Three schools reported

In accord with the above report the monthly meeting urged each preparative meeting to appoint a committee on schools; the monthly meeting named James Moon, John Merrick, Jonathan Kirkbride, William Satterthwaite, William Bidgood, Jr., John Stapler and Joseph Gillingham to join with those of the preparatives for that service.[360] Five months thereafter they reported,

The three several schools kept within compass of our respective preparative meetings are conducted in some measure under the care of a committee of Friends appointed for that purpose and that the several teachers are members of our society.[361]

The three preparative meetings were Falls, Makefield, and Bristol, the last named being transferred to Middletown in 1788.[362] Makefield Meeting was considerably assisted by help from private sources; they reported to the monthly meeting in 1787:

Individual aid

We hereby inform the monthly meeting that lately there has been a house built on the ground belonging to Makefield Preparative Meeting for the accommodation of a school master, chiefly at the expense of Bernard Taylor, which he is desirous should be under use for that purpose, to be subject to a moderate yearly rent to be paid to Friends of that meeting for the use of the said meeting: the said house to be their property and under the care and the direction of said meeting with the advice and assistance of the Falls Monthly Meeting as occasion may require.[363]

New building proposed at Falls; not built till later

In 1790 a committee of the quarterly meeting was appointed to confer with those of the monthly meetings on schools, hoping that the union of all might be more productive of results than all working separately.[364] In 1794 plans were set on foot for a new schoolhouse at Falls Preparative, said house to be two stories in height and about twenty-two feet by thirty.[365] It was to be placed “near the line” of the meeting’s land at the west end of the meeting house.
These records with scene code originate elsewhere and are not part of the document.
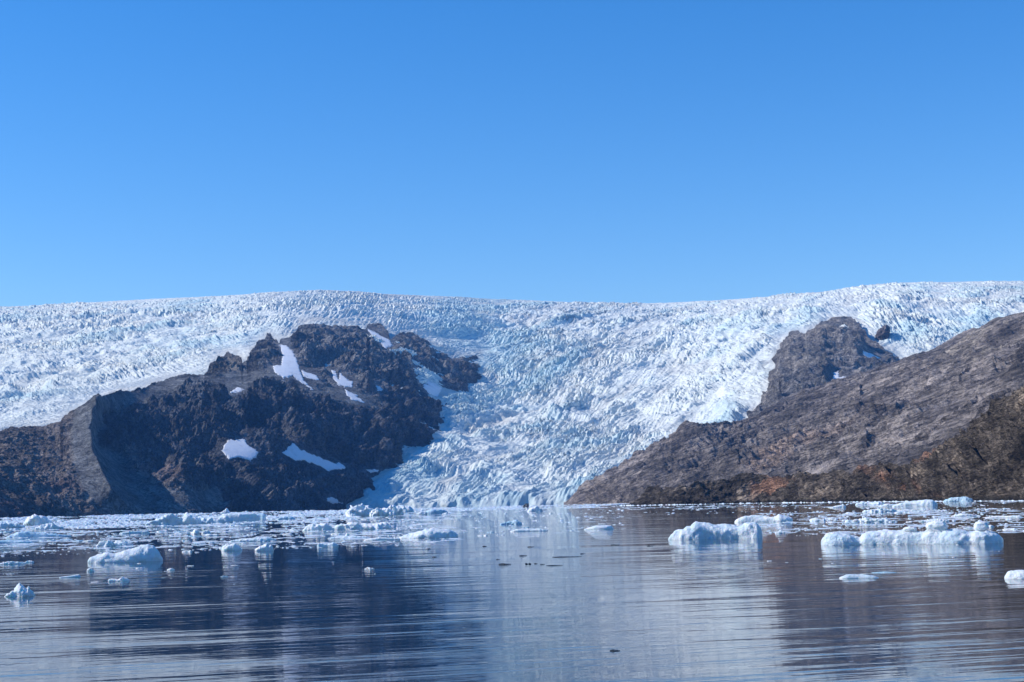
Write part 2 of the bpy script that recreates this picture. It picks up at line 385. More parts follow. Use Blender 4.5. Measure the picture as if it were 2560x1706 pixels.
patches = []   # snow patches: (label, polygon, host)
def patch_mask(polys, x, y):
    m = np.full(x.shape, 1e9)
    for p in polys:
        pp = np.array(p); b = (x > pp[:, 0].min() - 25) & (x < pp[:, 0].max() + 25) & (y > pp[:, 1].min() - 25) & (y < pp[:, 1].max() + 25)
        if b.any(): m[b] = np.minimum(m[b], sdf(p, x[b], y[b]))
    return m
SNOW_L = [
 ('bow-tie shaped white snow patch low on the dark left mountain face', z1([(1400, 1130), (1445, 1065), (1540, 1065), (1580, 1110), (1635, 1140), (1620, 1170), (1585, 1190), (1520, 1165), (1450, 1180), (1440, 1160)])),
 ('long white snow streak slanting down right, low on the dark left mountain', z1([(1790, 1145), (1850, 1085), (1900, 1130), (2000, 1165), (2130, 1220), (2140, 1205), (2185, 1237), (2080, 1256), (2000, 1215), (1920, 1190), (1870, 1190)])),
 ('largest snow field in the gully left of the dark summit crag', z1([(1730, 600), (1780, 590), (1790, 530), (1770, 465), (1810, 470), (1850, 505), (1870, 550), (1900, 640), (1920, 690), (1975, 742), (1900, 695), (1850, 655), (1790, 670), (1740, 635)])),
 ('short snow wedge just right of the summit gully snow field', z1([(1905, 620), (1950, 637), (2000, 660), (2018, 682), (1970, 676), (1920, 655)])),
 ('hooked snow patch on the upper middle of the dark crag', z1([(2098, 628), (2118, 636), (2142, 690), (2150, 648), (2180, 668), (2228, 700), (2222, 724), (2180, 728), (2140, 712), (2108, 672)])),
 ('thin diagonal snow streak under the hooked snow patch', z1([(2185, 748), (2230, 768), (2276, 805), (2300, 825), (2230, 808), (2193, 782)])),
 ('small snow spot under the grey moraine shelf', z1([(1462, 762), (1500, 733), (1538, 742), (1512, 760)])),
 ('long snow tongue running into the icefall at the mountain right edge', z2([(608, 606), (640, 630), (700, 675), (750, 722), (812, 766), (800, 800), (735, 805), (700, 775), (668, 752), (650, 715), (682, 712), (645, 660)])),
 ('narrow snow strip between the small summit knob and the crag', z2([(300, 362), (340, 382), (390, 412), (432, 426), (458, 466), (415, 482), (378, 442), (330, 402)])),
 ('flat snow sliver by the icefall foot on the dark mountain', z2([(288, 1249), (340, 1249), (385, 1254), (330, 1268)])),
 ('little snow patch just above the water beside the glacier snout', z2([(43, 1430), (75, 1424), (110, 1444), (138, 1464), (80, 1464), (45, 1447)])),
 ('tiny pale snow dot in the middle of the crag scree', z2([(356, 723), (380, 728), (393, 754), (364, 748)])),
]
SNOW_R = [
 ('slim snow wedge at the right foot of the far rock island', z3([(1256, 506), (1290, 513), (1335, 533), (1366, 548), (1300, 544), (1268, 530)])),
 ('forked snow gully at the lower middle of the far rock island', z3([(1066, 696), (1076, 640), (1100, 636), (1106, 664), (1182, 664), (1170, 684), (1110, 692)])),
]
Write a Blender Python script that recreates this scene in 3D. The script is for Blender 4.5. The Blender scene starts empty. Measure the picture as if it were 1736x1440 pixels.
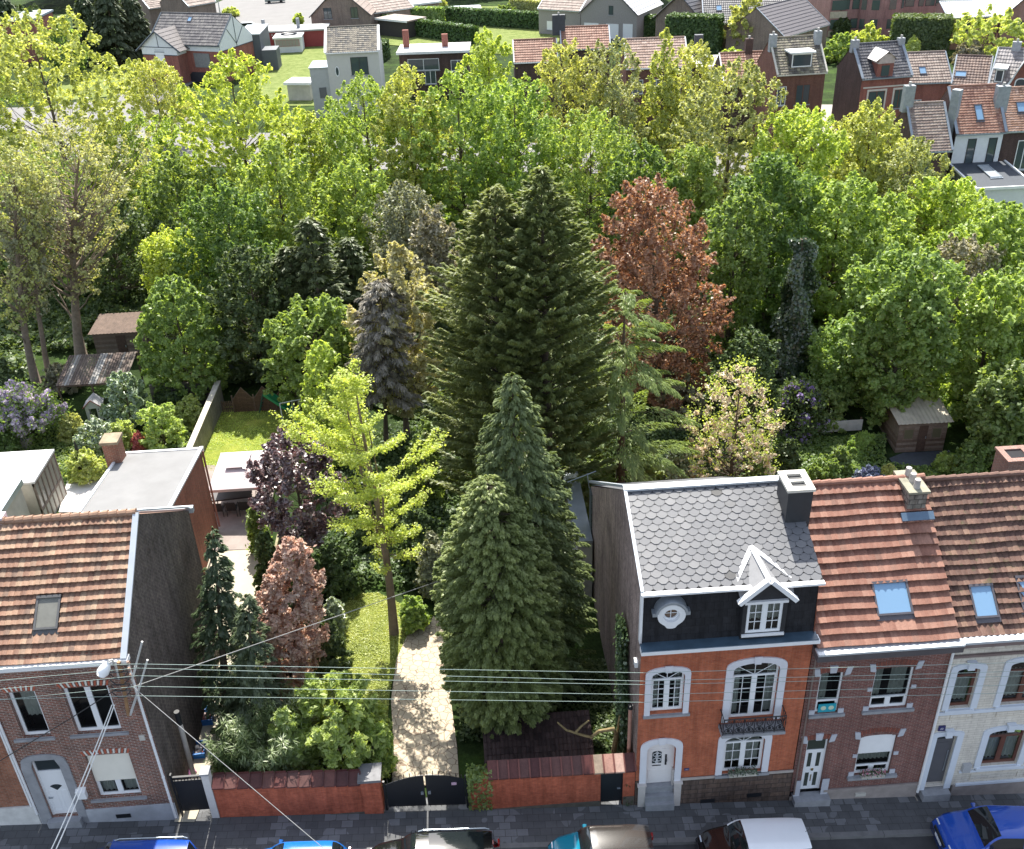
import bpy, math, random
import numpy as np
from mathutils import Vector, Matrix
from math import sin, cos, tan, pi, radians, sqrt, atan2

# ------------------------------------------------------------------ camera, sky, sun
SC = bpy.context.scene
COL = SC.collection
IW, IH, FPX, CAMH = 1736., 1440., 1700., 31.0
_n = np.array([112., 2860., FPX]); _n /= np.linalg.norm(_n)
_fw = np.array([0, 0, 1.]); _h = _fw - _n*np.dot(_fw, _n); _h /= np.linalg.norm(_h)
_r = np.cross(_n, _h)
if _r[0] < 0: _r = -_r
YAW = radians(2.5)
RM = (np.outer([sin(YAW), cos(YAW), 0], _h) + np.outer([cos(YAW), -sin(YAW), 0], _r) + np.outer([0, 0, -1.], _n))
CP = np.array([0, 0, CAMH])
def ray(px, py): return RM @ np.array([px-IW/2, py-IH/2, FPX])
def G(px, py, z=0.):
    d = ray(px, py); return CP + d*((z-CP[2])/d[2])
def onY(px, py, Y):
    d = ray(px, py); return CP + d*(Y/d[1])
def onX(px, py, X):
    d = ray(px, py); return CP + d*(X/d[0])
def onPl(px, py, p, n):
    d = ray(px, py); n = np.array(n, float); return CP + d*(np.dot(np.array(p, float)-CP, n)/np.dot(d, n))
def proj(p):
    c = RM.T @ (np.array(p, float)-CP); return (IW/2+FPX*c[0]/c[2], IH/2+FPX*c[1]/c[2])

cd = bpy.data.cameras.new("camera"); cam = bpy.data.objects.new("camera", cd); COL.objects.link(cam)
cd.sensor_width = 36; cd.lens = 36*FPX/IW; cd.clip_start = 0.5; cd.clip_end = 2000
M3 = Matrix([[RM[i][0], -RM[i][1], -RM[i][2]] for i in range(3)])
cam.matrix_world = Matrix.Translation(Vector(CP)) @ M3.to_4x4()
SC.camera = cam

SUN_EL, SUN_AZ = 54., 0.0
w = bpy.data.worlds.new("World"); SC.world = w; w.use_nodes = True
nt = w.node_tree; bg = nt.nodes["Background"]
sky = nt.nodes.new("ShaderNodeTexSky"); sky.sky_type = 'NISHITA'; sky.sun_disc = False
sky.sun_elevation = radians(SUN_EL); sky.sun_rotation = radians(SUN_AZ); sky.air_density = 1.0; sky.dust_density = 1.5
hs = nt.nodes.new('ShaderNodeHueSaturation'); hs.inputs['Saturation'].default_value = .6
nt.links.new(sky.outputs[0], hs.inputs['Color']); nt.links.new(hs.outputs[0], bg.inputs[0]); bg.inputs[1].default_value = 0.15
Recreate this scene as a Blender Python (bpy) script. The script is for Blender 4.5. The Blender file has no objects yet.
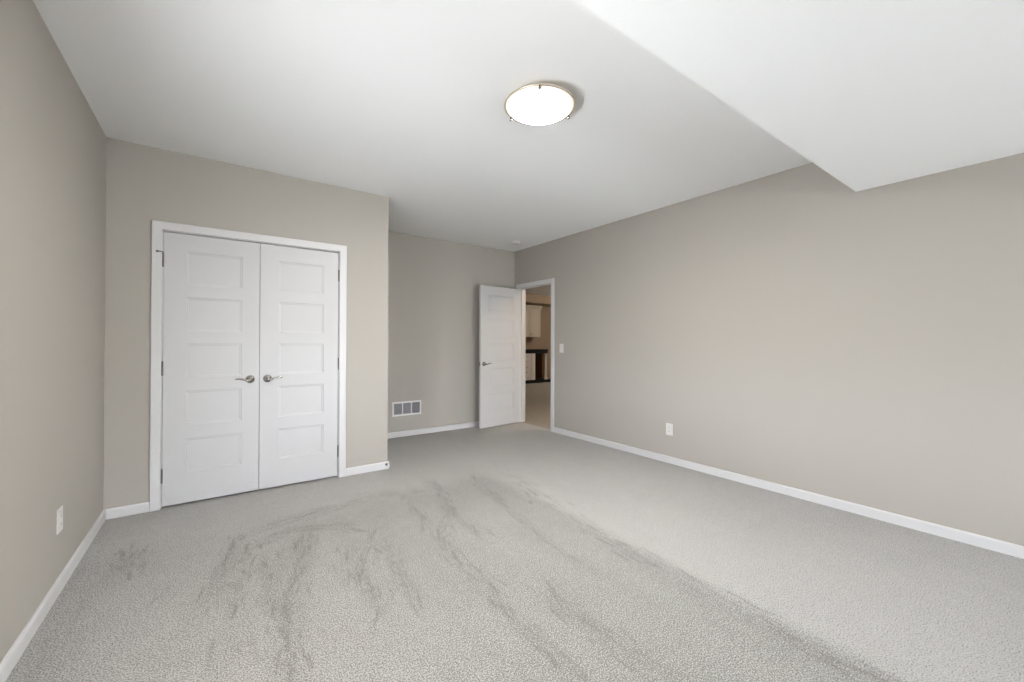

The monthly meeting was to pay £75, the employers who are members, £75, and the school committee £50 from the money arising from donations left for the purposes of schools. The house was not built until 1799, due to some unknown delay; its dimensions were twenty-four by twenty-six feet, one story high, with a cellar of the same dimensions.[366]

Attention called to the boarding school

In 1797 the attention of the monthly meeting was called to the proposals of the yearly meeting for the founding of a boarding school.[367] Copies of the printed rules proposed for its government had been received, and a committee was appointed to distribute them and to take subscriptions from any who were interested to contribute.[368]